How Do I Become a Mutual Fund Manager?


Mutual fund managers tend to be well-compensated, generally taking home a percentage of the fund's total assets. They frequently also receive an incentive bonus if their fund outperforms a certain market benchmark, such as the S&P 500 or the Lehman Bond Aggregate. The career is demanding, however. Successful fund managers spend several years learning the ropes as stock or bond analysts and assistant portfolio managers and often spend long hours researching companies and reading annual reports.

  • Complete a bachelor's degree. There is no formal requirement for a specific undergraduate degree, however, solid coursework in finance, economics and mathematics will serve you in good stead as a mutual fund manager.

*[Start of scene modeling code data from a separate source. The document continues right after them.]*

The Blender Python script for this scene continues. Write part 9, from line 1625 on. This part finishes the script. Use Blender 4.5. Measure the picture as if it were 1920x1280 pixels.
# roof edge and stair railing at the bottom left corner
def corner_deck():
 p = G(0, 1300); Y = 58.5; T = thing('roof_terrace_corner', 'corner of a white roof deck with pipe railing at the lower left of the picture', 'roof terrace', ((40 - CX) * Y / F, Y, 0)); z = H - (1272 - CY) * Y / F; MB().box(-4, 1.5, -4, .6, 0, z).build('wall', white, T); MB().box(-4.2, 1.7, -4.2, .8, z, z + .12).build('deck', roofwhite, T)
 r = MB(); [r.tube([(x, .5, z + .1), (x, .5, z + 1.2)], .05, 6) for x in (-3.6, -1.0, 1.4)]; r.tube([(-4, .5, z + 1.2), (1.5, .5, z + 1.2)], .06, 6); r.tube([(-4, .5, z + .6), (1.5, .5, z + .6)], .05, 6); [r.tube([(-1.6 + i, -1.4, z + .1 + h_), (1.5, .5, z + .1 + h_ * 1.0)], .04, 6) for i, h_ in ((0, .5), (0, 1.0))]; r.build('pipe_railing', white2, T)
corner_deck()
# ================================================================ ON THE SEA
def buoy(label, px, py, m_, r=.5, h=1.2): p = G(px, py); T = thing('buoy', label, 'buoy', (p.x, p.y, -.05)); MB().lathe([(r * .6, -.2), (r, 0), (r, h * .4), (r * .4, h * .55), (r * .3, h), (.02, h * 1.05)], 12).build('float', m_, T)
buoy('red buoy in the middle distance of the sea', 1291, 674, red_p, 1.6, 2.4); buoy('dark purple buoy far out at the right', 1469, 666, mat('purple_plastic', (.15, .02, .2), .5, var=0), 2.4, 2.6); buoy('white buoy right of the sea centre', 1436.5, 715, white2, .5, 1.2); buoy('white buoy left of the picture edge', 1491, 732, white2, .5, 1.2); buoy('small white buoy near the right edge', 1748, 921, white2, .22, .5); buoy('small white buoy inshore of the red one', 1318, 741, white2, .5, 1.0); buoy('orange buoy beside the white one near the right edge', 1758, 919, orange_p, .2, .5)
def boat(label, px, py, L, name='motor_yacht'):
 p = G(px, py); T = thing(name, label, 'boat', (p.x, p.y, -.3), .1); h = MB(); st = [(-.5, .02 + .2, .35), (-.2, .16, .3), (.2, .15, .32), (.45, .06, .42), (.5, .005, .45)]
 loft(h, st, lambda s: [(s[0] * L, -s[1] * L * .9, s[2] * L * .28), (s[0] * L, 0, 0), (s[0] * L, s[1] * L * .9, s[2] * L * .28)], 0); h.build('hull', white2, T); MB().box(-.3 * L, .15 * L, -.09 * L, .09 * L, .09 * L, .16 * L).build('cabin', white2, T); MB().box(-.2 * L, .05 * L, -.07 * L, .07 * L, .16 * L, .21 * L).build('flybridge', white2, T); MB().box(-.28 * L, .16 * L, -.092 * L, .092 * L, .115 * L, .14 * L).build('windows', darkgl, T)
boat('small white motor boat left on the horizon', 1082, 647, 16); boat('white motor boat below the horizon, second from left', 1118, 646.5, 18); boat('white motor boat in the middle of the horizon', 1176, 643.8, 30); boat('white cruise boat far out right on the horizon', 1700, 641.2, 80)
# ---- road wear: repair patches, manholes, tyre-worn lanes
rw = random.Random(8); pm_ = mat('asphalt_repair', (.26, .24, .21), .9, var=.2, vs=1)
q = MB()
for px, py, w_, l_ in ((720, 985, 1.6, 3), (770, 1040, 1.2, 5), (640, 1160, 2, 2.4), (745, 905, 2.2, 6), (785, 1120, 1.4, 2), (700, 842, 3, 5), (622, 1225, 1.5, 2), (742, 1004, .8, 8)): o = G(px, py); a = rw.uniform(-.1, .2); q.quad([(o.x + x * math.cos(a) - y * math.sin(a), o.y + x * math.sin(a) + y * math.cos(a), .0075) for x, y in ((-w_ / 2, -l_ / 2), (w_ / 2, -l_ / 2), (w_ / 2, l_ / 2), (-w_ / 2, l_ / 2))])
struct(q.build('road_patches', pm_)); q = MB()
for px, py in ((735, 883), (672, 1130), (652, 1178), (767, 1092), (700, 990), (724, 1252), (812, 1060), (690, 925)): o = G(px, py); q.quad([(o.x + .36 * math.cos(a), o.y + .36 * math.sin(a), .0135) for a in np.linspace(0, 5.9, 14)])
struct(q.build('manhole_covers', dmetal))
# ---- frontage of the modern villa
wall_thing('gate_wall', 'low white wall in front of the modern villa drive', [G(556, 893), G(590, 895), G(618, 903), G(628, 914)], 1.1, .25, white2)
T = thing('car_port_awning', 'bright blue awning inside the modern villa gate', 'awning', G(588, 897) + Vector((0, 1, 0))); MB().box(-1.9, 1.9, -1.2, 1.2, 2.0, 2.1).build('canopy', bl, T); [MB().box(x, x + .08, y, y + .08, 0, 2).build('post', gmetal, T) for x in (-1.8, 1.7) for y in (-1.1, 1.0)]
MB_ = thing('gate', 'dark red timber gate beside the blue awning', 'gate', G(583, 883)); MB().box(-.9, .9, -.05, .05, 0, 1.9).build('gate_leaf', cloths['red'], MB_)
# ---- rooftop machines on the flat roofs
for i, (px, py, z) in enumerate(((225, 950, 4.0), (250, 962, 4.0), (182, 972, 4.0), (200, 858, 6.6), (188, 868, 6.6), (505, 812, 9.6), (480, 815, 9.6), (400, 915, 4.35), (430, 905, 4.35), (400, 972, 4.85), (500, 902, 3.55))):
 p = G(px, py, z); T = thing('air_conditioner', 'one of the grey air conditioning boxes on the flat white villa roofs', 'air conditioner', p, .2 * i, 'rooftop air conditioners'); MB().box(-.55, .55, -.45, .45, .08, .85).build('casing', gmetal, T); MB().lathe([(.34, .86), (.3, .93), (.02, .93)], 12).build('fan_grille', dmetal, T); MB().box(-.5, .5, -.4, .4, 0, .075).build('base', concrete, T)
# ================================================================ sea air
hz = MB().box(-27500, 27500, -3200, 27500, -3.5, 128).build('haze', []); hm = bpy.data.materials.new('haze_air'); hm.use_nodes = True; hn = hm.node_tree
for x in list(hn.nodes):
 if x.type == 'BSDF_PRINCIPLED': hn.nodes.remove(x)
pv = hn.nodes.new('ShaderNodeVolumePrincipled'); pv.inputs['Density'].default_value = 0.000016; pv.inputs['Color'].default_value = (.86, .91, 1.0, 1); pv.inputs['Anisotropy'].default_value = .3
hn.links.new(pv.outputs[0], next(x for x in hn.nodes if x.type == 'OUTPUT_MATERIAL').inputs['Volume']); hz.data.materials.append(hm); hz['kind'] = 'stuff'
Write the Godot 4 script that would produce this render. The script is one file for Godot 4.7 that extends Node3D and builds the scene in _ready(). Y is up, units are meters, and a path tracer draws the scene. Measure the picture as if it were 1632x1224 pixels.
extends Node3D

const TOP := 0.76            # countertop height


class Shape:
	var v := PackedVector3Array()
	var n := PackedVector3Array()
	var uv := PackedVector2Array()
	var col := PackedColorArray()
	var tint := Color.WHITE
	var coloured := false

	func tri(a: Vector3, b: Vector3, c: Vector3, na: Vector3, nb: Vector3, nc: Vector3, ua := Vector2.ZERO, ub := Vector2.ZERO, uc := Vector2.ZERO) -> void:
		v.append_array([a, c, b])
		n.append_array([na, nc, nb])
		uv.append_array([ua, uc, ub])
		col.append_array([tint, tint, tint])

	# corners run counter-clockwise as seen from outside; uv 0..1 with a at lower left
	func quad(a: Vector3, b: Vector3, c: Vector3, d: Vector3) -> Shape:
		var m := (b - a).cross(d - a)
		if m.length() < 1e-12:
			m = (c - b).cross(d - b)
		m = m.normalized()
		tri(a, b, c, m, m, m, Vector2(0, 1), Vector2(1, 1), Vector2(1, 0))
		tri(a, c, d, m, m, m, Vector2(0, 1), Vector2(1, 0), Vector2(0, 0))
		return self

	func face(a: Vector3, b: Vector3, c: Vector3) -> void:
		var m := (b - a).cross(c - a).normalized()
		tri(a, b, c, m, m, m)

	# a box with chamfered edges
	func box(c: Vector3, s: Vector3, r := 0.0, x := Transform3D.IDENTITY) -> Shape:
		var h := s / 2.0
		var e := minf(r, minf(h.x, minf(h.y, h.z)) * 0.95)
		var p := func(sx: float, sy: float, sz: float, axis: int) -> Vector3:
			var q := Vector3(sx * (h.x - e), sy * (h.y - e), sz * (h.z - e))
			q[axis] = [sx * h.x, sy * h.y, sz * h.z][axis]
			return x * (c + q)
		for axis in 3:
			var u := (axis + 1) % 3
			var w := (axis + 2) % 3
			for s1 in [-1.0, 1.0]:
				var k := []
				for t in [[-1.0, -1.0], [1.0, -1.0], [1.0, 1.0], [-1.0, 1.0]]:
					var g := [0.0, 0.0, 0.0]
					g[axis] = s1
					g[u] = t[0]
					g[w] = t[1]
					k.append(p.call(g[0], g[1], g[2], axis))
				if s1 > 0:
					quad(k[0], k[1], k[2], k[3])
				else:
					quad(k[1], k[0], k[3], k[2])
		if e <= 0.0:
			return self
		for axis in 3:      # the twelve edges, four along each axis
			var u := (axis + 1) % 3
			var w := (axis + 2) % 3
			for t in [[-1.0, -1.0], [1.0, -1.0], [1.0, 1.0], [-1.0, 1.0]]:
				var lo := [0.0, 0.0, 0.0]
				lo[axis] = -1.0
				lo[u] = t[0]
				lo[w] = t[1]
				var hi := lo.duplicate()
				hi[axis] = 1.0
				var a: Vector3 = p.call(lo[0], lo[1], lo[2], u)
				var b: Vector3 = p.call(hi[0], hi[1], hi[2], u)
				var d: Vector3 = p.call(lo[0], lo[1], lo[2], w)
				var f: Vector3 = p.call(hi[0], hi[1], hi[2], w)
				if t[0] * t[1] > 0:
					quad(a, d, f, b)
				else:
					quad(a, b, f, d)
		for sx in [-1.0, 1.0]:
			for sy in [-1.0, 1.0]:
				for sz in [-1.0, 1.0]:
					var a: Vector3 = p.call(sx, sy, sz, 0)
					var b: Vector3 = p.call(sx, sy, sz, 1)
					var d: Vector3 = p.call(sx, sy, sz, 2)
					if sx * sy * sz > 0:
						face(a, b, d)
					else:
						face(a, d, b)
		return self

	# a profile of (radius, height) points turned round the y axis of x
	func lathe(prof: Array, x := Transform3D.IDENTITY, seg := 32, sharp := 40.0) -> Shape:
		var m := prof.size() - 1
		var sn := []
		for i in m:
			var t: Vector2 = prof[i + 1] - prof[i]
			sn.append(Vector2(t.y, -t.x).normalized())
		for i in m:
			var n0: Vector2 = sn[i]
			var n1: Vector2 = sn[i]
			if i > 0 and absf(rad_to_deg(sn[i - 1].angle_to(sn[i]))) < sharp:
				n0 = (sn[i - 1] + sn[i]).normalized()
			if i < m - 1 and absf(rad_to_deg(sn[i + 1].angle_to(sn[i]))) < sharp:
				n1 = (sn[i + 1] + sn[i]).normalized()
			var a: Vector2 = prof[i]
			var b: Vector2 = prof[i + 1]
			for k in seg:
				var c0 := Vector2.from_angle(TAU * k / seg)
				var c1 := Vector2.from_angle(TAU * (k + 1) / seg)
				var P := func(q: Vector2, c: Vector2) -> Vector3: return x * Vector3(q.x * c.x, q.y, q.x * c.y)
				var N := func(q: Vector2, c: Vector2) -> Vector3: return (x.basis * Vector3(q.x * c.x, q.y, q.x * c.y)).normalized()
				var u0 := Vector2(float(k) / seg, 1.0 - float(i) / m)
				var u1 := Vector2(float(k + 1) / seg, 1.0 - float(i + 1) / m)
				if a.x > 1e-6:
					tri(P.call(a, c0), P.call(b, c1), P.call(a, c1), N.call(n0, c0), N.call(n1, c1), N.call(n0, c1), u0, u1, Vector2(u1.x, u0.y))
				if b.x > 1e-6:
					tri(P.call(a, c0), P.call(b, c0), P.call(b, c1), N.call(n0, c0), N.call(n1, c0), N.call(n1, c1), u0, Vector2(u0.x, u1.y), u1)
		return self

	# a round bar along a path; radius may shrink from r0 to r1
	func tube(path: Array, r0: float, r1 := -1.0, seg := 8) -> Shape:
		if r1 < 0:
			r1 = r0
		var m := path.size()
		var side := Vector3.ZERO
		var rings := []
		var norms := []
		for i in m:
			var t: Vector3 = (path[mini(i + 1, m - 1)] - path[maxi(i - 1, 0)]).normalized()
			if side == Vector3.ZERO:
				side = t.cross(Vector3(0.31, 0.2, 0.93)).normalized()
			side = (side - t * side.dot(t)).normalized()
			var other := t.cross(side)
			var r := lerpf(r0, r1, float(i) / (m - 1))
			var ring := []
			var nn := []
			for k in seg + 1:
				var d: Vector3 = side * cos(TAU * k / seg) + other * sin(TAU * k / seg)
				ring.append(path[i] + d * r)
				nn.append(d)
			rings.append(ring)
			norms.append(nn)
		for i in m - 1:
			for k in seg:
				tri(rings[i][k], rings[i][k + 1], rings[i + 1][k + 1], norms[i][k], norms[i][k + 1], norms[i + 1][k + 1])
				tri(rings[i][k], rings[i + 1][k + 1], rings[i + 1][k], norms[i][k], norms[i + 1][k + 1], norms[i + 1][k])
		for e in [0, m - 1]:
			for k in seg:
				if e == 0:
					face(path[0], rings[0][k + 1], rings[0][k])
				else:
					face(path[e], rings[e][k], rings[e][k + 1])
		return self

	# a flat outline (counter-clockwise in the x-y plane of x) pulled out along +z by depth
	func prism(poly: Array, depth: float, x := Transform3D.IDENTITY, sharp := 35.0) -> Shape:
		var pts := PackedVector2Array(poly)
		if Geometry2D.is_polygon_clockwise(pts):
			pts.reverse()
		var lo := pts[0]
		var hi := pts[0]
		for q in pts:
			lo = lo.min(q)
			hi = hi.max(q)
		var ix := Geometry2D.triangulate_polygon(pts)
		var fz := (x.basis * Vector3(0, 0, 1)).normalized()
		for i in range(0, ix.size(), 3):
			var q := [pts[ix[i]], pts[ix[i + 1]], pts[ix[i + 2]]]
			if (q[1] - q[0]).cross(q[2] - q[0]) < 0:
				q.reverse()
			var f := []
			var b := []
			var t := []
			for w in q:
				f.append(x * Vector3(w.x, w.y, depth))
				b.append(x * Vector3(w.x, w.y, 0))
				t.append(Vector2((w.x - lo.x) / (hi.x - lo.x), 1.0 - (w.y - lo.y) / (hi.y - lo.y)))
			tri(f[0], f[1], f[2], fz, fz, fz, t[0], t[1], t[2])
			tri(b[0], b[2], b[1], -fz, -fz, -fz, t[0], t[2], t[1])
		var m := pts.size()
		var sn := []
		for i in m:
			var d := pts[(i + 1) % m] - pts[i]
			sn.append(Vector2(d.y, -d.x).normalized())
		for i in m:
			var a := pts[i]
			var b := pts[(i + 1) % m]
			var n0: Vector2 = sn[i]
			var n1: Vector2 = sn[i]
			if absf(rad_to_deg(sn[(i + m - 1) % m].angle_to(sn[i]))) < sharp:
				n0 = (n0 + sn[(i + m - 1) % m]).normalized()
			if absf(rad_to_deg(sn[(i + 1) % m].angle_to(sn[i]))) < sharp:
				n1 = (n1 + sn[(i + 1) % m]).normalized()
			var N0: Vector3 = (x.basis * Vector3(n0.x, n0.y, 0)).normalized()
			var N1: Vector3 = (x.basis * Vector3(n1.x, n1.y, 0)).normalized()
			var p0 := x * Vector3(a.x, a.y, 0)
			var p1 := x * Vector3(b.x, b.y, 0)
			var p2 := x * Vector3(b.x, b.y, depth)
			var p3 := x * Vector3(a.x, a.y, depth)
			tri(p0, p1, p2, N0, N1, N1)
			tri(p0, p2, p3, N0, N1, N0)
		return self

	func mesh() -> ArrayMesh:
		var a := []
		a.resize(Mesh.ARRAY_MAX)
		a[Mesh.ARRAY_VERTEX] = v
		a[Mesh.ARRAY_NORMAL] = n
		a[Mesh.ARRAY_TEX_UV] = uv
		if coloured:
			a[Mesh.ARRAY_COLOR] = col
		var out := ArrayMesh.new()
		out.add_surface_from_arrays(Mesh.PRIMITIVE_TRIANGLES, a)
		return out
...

  • Obtain a master's degree. Typically, mutual fund managers will obtain a master's degree in finance, business administration, economics or a related field. If they run a fund specializing in a certain field, such as utilities, energy or technology, they may hold an advanced degree in that field. Doctorate degrees are not required, but are not unheard of among fund managers either.

    While there is no formal requirement, mutual fund companies tend to prefer candidates with undergraduate and masters' degrees from well-regarded schools, such as the Wharton Business School, Harvard, Princeton, Stanford and schools of that caliber.

  • Become a certified financial analyst, or CFA. To become a CFA, you must complete a demanding series of tests designed and administered by the CFA Institute. These tests will measure your grasp of advanced finance and accounting principles, risk management, modern portfolio theory and other advanced topics in the world of finance and security analysis.

  • Market yourself to mutual fund companies. The first step on the ladder, once you are out of school, is typically the job of analyst. You will assist the mutual fund manager by screening investment opportunities, bringing the most promising opportunities to the attention of the manager and arguing the case. If your recommendations are sound, you may be offered a shot at managing a fund of your own. In some cases, analysts leave one company to take a job as a fund manager at another.